Son muchas las cegueras de este ARCO cegado: los artistas valiosos, extranjeros o españoles, nuevos o no, el debate abierto (es más controlable el club de nombres exóticos), la vinculación con la ciudad (los actos paralelos son otro pretending, y After ARCO recuerda demasiado a un programa de entretenimiento de congreso provinciano). Sin embargo, quizás sea la desconexión con Iberoamérica la mayor de sus amputaciones voluntarias. Los pocos artistas americanos, y los hay interesantes, entran a través de expositores de otros países, como el chileno Cristóbal Lehyt en la Vogt Gallery. No se aprecia ninguna voluntad de enlazar de manera real con el tejido de galerías cada vez más poderoso de México, Colombia, Argentina, Chile. La presencia de galerías brasileñas es una anécdota sin jerarquía. ¿Dónde está la conexión y colaboración con la Miami Art Fair?

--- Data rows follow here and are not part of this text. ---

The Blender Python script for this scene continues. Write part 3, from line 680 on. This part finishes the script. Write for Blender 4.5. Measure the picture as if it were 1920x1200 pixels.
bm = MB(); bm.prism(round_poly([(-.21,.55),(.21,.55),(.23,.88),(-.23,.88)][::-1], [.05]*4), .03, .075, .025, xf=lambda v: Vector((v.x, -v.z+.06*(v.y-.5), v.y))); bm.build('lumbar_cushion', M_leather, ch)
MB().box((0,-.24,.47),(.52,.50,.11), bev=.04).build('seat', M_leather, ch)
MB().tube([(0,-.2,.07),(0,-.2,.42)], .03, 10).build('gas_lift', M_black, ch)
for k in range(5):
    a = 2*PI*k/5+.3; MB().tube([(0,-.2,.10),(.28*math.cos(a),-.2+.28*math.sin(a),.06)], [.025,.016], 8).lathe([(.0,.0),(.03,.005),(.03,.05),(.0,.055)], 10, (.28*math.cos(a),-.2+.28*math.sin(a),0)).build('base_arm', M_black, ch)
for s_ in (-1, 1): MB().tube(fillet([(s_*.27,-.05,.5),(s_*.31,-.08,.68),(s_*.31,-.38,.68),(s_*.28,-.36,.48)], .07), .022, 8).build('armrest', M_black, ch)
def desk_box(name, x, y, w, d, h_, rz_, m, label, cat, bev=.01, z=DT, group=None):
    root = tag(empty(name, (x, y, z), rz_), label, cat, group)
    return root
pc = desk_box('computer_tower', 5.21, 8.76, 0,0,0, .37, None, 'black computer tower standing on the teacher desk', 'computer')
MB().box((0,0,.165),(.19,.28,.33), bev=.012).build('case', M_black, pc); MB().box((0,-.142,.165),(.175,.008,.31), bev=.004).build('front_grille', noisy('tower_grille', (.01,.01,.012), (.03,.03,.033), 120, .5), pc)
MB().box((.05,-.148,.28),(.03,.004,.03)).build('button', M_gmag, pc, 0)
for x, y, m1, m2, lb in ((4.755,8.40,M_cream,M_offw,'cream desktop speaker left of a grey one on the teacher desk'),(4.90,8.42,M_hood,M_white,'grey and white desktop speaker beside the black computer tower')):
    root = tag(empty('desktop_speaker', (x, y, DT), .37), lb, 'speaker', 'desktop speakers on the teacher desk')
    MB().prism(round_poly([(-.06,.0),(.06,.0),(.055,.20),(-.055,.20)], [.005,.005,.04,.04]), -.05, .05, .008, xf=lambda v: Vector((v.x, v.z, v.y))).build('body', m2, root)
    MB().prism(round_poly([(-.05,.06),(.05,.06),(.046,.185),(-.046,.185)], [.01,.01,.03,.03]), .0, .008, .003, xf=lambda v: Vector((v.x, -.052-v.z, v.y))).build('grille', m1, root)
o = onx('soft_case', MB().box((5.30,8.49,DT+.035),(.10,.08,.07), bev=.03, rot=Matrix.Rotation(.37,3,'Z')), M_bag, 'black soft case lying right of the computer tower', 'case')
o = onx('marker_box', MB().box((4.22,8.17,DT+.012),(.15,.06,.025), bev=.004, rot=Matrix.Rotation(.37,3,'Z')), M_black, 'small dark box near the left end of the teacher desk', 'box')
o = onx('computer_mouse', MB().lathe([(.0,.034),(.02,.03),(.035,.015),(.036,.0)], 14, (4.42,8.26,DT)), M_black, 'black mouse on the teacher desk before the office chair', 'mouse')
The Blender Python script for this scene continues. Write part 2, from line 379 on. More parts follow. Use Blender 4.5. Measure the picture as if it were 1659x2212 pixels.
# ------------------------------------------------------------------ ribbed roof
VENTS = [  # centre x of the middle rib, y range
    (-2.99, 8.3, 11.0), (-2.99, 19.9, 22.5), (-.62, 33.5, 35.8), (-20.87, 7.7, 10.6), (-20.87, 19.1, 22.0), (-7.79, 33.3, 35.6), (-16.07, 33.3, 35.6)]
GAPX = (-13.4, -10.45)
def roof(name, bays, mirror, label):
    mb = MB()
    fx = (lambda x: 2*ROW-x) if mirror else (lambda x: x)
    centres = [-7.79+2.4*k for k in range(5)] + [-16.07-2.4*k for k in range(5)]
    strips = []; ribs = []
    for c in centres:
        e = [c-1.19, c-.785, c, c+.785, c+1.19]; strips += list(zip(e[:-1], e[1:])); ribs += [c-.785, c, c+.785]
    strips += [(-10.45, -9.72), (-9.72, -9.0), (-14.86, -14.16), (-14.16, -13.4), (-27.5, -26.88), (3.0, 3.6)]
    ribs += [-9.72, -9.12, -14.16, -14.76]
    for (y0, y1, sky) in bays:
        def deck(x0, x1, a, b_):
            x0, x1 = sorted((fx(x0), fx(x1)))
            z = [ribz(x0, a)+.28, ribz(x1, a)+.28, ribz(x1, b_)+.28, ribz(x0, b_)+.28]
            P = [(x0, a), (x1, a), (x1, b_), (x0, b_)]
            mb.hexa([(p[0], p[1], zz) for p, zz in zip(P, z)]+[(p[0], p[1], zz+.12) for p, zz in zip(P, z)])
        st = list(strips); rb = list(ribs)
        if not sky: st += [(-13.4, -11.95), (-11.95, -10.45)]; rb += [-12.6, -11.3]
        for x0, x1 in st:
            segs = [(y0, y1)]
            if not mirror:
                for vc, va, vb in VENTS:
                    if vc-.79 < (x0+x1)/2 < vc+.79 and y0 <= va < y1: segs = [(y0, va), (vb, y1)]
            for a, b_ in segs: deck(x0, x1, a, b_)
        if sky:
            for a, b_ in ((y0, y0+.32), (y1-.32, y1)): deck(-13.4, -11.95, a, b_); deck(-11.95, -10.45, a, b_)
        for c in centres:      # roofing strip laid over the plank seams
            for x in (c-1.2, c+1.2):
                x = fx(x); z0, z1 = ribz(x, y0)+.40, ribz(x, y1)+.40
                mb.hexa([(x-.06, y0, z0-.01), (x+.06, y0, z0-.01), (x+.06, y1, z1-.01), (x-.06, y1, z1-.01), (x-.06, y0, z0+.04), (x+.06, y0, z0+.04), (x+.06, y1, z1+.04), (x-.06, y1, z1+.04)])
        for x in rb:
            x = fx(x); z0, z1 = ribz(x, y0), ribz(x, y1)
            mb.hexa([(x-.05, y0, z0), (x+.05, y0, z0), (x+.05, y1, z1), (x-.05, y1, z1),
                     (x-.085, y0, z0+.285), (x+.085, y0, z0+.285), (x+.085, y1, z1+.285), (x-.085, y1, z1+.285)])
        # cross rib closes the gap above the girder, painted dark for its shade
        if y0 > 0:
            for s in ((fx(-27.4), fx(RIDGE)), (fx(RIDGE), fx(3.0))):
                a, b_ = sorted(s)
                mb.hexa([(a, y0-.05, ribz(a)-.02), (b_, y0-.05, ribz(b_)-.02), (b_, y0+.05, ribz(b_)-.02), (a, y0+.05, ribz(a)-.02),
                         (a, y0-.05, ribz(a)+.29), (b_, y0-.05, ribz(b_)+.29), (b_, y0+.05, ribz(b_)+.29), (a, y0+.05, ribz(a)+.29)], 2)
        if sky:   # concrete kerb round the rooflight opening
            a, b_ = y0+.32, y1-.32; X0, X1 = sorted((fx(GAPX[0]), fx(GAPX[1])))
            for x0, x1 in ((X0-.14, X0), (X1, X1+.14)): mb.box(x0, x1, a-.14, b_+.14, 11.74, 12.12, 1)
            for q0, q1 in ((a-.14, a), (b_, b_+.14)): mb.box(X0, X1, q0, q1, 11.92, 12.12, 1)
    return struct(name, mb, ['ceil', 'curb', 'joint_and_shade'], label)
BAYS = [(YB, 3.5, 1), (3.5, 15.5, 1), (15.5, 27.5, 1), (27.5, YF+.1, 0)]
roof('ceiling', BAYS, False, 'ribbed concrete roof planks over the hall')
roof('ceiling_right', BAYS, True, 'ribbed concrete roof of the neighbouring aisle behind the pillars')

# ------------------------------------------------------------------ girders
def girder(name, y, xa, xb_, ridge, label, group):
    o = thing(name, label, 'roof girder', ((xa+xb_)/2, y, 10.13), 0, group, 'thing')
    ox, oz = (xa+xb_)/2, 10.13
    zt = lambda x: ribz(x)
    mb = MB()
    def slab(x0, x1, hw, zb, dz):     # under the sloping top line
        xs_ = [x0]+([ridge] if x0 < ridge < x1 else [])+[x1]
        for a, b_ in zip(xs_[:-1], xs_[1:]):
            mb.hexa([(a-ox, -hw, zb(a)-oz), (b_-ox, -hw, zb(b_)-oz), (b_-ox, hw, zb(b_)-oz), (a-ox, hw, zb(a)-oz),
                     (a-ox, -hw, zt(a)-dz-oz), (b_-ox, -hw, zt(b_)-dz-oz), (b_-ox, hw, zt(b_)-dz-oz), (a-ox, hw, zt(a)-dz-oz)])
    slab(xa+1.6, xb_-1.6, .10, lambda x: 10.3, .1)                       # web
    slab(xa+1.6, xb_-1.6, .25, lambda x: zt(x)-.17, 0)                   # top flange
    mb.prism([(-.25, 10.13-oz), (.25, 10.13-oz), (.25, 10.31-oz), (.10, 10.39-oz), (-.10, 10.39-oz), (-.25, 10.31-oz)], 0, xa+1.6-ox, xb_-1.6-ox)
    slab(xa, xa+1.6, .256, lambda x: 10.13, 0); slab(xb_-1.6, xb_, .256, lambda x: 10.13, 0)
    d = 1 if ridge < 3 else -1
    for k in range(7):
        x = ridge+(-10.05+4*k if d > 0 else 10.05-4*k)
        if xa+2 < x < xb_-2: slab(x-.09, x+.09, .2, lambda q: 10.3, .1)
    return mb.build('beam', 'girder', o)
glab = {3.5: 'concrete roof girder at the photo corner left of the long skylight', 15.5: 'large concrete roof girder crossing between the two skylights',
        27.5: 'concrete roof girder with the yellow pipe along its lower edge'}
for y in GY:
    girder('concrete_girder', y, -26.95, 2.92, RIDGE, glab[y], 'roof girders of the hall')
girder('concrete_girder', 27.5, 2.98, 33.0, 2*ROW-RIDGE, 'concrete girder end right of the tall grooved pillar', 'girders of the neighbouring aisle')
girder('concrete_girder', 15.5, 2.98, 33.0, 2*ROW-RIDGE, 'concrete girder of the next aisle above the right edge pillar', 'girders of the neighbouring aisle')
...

Comparar ARCO con la acartonada corte madrileña de finales del XVIII es una exageración. Es un simple salón de baile retro para parejas mayores y adineradas, que se conocen desde hace mucho y no les importa que por la puerta no entren visitantes nuevos mientras no les cierren el local. El problema es que ese local está pagado con nuestros impuestos, y ya es hora de que se deje de meter dinero público en este rastrillo exclusivo y presuntamente internacional a donde acuden sólo invitados extranjeros de medio pelo o sobornados. Eso sí, se sigue dispensando mucha espiritualidad.